** Start SUPPLIED MATERIAL **
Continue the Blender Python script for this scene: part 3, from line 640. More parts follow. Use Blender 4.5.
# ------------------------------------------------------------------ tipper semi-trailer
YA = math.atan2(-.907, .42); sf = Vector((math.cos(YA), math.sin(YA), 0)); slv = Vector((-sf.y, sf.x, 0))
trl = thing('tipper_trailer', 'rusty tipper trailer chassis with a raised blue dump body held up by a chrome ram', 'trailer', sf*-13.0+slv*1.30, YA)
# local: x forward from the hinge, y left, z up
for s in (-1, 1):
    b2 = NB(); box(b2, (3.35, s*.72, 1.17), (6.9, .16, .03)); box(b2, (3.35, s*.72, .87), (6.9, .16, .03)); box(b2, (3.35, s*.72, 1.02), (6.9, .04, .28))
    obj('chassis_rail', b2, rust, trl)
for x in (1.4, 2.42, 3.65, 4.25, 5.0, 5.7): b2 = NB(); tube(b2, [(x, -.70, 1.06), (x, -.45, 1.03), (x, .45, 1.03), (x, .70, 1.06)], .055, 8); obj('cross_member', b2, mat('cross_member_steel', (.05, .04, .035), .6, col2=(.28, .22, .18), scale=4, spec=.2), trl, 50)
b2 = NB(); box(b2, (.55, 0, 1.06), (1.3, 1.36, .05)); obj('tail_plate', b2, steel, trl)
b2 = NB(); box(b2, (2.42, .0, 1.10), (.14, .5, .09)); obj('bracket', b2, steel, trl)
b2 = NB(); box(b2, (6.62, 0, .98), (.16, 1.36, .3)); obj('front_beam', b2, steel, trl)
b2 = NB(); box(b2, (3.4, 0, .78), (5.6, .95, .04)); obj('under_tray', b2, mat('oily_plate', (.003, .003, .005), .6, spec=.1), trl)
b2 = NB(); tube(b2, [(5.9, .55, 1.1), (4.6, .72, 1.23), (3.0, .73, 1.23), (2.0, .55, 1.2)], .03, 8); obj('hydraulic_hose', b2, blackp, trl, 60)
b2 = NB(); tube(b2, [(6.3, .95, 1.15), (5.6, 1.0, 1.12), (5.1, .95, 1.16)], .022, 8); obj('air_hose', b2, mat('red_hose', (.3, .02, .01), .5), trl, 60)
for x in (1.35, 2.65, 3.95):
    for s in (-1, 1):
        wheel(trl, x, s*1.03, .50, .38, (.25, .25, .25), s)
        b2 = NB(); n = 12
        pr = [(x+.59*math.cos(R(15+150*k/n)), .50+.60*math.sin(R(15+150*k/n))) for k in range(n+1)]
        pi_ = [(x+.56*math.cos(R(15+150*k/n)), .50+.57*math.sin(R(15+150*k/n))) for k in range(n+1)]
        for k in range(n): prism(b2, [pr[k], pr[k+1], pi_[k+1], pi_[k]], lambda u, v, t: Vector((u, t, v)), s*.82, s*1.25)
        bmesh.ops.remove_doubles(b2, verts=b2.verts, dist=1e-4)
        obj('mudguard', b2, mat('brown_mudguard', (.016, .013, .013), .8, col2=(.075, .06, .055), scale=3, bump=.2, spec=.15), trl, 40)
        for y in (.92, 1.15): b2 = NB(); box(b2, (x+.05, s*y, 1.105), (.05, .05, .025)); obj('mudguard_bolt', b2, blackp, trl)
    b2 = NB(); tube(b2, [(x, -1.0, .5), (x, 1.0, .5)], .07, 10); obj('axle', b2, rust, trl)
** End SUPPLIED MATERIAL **
** Start SUPPLIED MATERIAL **
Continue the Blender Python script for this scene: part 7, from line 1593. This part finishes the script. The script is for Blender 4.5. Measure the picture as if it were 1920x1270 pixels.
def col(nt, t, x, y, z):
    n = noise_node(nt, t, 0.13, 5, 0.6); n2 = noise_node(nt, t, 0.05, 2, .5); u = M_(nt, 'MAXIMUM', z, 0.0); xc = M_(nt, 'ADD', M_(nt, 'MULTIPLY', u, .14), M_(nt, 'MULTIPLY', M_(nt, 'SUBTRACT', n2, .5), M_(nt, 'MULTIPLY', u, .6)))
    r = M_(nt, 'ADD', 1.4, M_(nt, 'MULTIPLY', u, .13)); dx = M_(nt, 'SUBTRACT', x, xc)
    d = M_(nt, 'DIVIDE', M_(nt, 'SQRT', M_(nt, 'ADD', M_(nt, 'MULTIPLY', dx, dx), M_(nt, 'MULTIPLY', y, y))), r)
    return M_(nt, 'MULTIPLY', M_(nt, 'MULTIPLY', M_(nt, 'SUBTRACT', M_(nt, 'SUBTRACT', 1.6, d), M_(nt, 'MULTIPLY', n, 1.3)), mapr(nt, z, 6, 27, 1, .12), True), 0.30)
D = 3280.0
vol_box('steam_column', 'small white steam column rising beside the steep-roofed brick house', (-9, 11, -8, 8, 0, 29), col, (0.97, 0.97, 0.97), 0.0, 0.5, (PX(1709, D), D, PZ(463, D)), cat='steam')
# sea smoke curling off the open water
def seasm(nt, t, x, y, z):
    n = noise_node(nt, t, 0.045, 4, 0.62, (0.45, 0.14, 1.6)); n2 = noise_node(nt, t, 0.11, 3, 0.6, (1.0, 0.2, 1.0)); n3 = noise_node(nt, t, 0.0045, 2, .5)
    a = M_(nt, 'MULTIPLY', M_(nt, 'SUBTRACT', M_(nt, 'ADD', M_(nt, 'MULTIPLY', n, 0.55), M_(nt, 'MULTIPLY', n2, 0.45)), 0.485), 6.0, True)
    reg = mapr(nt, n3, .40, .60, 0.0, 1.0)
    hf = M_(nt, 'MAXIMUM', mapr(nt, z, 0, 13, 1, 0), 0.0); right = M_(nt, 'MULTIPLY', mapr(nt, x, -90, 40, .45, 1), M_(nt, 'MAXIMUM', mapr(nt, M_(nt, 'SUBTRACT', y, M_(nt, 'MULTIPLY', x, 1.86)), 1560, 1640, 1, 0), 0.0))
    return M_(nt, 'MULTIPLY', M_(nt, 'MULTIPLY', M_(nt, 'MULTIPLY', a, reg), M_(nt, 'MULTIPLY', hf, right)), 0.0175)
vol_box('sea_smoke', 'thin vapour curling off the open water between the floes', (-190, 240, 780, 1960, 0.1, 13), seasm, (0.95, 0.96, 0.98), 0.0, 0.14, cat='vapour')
** End SUPPLIED MATERIAL **
** Start SUPPLIED MATERIAL **
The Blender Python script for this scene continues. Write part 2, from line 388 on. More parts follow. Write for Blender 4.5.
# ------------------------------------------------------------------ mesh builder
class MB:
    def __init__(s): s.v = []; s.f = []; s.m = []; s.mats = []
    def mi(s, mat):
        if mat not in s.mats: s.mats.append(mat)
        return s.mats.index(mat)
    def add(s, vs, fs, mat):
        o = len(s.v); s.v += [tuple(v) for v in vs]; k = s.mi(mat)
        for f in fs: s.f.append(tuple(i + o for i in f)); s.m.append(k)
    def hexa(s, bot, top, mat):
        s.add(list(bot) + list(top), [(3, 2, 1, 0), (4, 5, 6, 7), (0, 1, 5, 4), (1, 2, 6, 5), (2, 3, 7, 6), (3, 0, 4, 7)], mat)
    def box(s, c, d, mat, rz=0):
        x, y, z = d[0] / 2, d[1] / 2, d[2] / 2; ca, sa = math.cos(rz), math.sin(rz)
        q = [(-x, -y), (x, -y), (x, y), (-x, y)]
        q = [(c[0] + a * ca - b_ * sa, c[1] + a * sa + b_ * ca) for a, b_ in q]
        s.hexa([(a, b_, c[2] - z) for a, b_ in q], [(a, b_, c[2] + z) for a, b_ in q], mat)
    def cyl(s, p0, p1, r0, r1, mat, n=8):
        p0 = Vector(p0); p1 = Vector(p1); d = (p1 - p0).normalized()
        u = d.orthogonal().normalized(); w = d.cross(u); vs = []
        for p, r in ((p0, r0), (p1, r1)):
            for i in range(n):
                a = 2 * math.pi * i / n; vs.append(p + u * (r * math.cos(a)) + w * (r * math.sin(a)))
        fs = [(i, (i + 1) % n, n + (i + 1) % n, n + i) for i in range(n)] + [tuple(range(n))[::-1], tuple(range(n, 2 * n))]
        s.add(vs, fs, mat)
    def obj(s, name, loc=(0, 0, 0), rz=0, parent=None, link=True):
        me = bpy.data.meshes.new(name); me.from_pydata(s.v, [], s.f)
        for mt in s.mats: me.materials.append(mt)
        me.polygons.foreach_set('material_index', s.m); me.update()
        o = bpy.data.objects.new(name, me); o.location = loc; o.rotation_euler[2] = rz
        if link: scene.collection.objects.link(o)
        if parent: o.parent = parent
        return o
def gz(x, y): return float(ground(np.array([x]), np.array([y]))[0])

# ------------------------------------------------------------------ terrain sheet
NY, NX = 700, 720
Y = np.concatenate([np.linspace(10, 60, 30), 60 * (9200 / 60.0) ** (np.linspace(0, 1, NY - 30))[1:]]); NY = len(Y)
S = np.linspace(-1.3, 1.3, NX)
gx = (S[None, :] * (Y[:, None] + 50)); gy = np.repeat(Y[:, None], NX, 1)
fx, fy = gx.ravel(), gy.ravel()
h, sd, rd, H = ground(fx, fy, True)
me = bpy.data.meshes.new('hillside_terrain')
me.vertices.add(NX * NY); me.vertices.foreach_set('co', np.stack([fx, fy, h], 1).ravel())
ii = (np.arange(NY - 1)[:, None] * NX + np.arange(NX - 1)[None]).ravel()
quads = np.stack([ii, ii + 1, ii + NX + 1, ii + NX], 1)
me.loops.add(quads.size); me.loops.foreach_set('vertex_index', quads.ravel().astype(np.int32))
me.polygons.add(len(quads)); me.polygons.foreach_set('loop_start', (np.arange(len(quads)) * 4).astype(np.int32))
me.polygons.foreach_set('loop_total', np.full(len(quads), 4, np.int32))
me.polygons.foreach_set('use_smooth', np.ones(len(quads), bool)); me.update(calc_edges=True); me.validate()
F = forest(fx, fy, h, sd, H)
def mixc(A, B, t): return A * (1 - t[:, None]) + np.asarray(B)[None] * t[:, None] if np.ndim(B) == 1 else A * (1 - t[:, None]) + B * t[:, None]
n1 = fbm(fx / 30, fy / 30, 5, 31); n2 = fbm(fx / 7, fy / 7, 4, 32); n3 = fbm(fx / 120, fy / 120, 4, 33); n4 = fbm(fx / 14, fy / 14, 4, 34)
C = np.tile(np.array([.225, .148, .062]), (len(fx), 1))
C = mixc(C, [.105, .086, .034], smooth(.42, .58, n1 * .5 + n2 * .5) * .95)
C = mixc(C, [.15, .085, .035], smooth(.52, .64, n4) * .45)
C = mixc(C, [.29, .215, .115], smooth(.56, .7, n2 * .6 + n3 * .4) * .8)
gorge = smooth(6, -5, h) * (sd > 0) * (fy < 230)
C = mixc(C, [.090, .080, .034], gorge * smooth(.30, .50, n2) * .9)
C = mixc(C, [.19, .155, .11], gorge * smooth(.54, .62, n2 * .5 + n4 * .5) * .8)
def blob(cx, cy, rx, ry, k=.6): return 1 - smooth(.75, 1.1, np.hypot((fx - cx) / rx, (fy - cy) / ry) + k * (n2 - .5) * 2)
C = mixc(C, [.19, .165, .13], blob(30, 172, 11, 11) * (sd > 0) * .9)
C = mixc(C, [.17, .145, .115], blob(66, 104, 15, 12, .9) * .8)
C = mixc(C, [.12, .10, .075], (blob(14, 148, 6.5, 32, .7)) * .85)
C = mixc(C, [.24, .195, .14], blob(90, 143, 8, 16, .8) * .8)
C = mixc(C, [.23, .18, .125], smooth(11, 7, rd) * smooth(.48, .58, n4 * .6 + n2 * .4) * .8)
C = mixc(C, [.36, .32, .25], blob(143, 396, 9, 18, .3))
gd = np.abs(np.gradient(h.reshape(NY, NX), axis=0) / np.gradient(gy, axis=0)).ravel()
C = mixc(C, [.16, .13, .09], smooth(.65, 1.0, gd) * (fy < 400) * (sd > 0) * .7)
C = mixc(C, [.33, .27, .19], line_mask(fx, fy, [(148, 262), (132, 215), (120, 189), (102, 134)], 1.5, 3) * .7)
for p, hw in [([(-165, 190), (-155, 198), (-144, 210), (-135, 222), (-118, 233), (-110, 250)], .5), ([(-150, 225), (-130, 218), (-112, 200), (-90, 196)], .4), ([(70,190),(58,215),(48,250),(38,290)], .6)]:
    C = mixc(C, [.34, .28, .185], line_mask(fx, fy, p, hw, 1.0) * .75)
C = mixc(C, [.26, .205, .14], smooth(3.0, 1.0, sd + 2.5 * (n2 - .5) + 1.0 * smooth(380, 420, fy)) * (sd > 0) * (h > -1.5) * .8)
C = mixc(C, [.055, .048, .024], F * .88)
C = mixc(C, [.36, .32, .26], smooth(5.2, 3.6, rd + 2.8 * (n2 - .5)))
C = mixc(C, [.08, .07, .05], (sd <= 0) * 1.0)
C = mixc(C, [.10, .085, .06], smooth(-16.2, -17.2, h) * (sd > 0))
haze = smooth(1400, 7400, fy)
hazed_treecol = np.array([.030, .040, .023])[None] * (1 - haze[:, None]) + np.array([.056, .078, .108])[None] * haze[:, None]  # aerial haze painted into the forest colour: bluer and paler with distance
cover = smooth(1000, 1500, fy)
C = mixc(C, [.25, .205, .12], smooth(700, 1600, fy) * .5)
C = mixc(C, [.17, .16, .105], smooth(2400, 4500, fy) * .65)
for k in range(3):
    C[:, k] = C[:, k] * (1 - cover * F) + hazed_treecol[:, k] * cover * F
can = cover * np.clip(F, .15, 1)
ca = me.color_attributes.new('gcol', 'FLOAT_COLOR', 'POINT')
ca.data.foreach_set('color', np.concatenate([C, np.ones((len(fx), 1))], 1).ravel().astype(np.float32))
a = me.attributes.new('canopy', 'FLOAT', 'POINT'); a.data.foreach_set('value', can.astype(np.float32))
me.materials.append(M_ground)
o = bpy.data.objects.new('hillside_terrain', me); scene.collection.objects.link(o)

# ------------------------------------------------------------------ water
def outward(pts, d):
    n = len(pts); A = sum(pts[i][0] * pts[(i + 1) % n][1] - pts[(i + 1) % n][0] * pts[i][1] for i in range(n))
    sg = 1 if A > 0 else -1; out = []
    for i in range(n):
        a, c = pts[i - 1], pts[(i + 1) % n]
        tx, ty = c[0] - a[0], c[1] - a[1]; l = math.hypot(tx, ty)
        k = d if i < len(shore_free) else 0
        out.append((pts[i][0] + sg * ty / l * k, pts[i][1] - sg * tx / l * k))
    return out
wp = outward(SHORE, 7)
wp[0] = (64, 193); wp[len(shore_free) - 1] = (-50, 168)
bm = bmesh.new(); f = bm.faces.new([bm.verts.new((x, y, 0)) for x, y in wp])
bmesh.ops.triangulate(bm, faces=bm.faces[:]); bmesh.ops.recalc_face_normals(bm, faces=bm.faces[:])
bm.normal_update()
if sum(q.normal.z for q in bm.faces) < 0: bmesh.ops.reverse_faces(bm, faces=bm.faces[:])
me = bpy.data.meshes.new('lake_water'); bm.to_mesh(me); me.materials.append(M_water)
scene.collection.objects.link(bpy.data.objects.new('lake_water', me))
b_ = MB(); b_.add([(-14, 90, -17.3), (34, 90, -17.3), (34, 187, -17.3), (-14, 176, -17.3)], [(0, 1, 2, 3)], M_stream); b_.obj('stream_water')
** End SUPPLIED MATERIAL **
TASK GOAL
Review the preceding data and report every line that includes the string "cover".

FINISHED ANSWER
cover = smooth(1000, 1500, fy)
    C[:, k] = C[:, k] * (1 - cover * F) + hazed_treecol[:, k] * cover * F
can = cover * np.clip(F, .15, 1)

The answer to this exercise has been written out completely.